As with the original film, the emphasis here is not on a Scarface-like rags-to-riches arch but on downfall, one long unbroken fall from grace, an ode to self-destruction and alienation as only the Japanese know how to do them. The brooding yakuza protagonist finds himself in a vicious endless cycle of violence as meaningless as the catalyst that kicked it into motion (a two-hour visit at the dentist by his boss) and there's no bottom or depth low enough for him to sink to.
Miike follows all this in a sombre distanced way, allowing the brutal stabbings and shootings to take place without either glorifying or shying away from them, this helped to a good degree by a languid jazzy score and a lack of depth or dimension to the supporting characters or indeed the protagonist. We don't know these people. We don't know any more about the protagonist after two hours than we did after he first stops a yakuza hit-man by breaking a chair on his head. He goes about killing people and shooting dope, stopping only long enough to rape his girlfriend or signal to the cops that he's out of bullets.

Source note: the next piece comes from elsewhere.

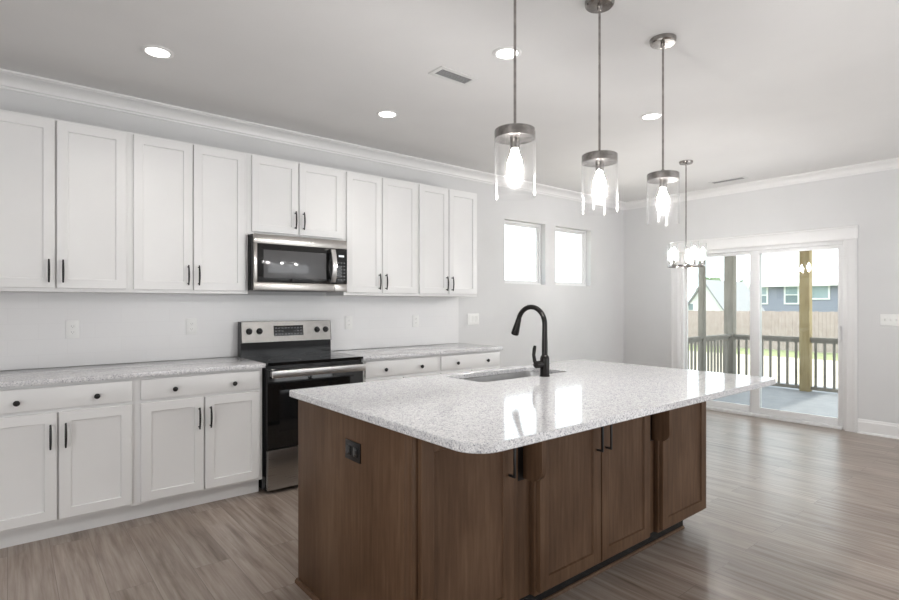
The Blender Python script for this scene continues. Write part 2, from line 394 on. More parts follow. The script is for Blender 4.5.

Miike being Miike, the movie is still crazy and OTT, as though he doesn't want us to take it anymore serious than we need to. I'm a big fan of yakuza pictures and Miike's Graveyard remake ranks highly among them, quite possibly the best of the several he's done. More than two hours long, the movie feels epic without ever calling attention to itself as such. Miike is not doing THE GODFATHER any more than he's doing SCARFACE. Curiously for a remake and especially compared to slick Hollywood gangster movies or quirky crimedies, Graveyard is original above all else. If I have a problem with it, is only in the hard edge of the video look on which Miike (probably for reasons of budget) insists on shooting, and that 15 minutes could've been trimmed for tightness.